In the entire beast of four, er, best of seven, LeBron’s poor shot selection at the crucial time factored, this despite a 40-point game in the tire and retire, er, do or die game. It now forces one of the greatest to contemplate his future in basketball. He should not prove anything else at 38, except flirt with an aging, er, declining game worse than a 4-0 humiliation. What went wrong LeBron?

While he may have done something wrong, he did many things right. Except for game three, the three others could have gone either way. But LeBron made ill-advised jumpers in the dying minutes. Recency. What he did before is forgotten, even if he built the foundation to winning. Primacy. What matters is what he does when the clock ticks away and a chance at winning is bungled awry. Ruthless expectation, nothing should go wrong. That selfish, that exacting, that unforgiving. But it happens to the best of teams and even to the greatest of men.

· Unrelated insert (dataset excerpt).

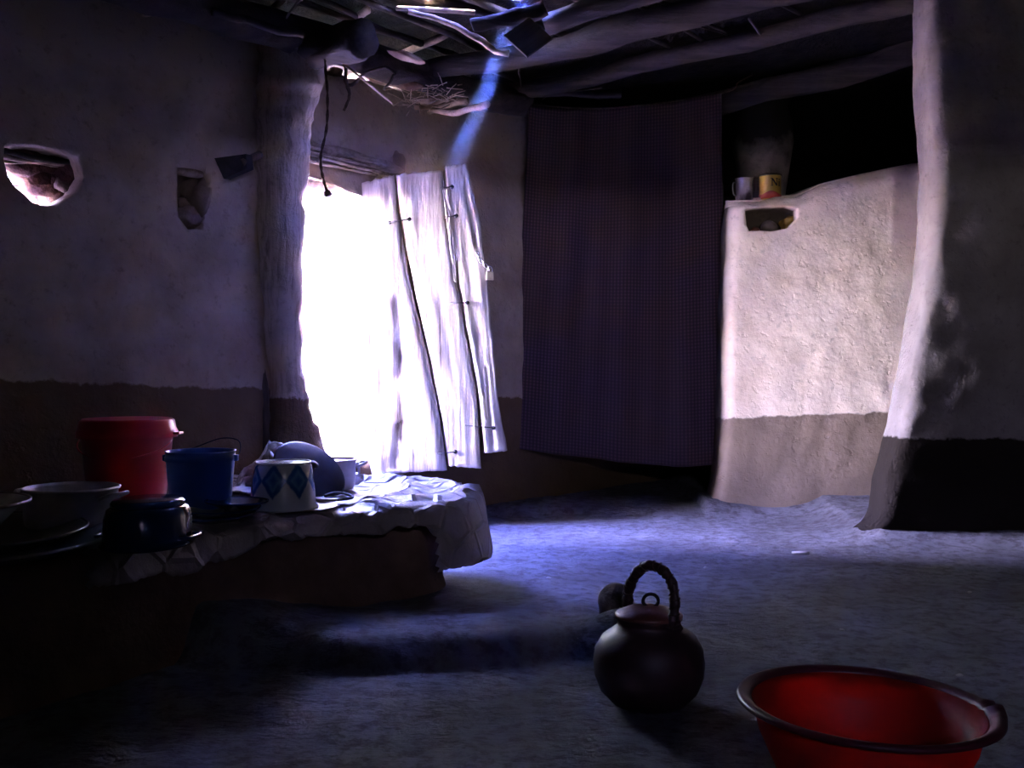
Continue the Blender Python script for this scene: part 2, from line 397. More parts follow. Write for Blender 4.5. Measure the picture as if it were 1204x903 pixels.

Conversely, the Boston Celtics who vowed to fight to the end indeed refused to end its campaign. Not yet, 3-0 or 0-3 is not the end, whichever way you look at it. Jayson Tatum lives another day, er, game with 34 points and his entire team with three-point shooting. It could still be the beginning. Even if the heat is still on. But history is not on their side. All 150 teams did not recover in the playoffs, not even the latest addition led by a guy named LeBron. But there is always a first time. It is not history that makes great men and teams but the other way around. But can the Celtics turn this around?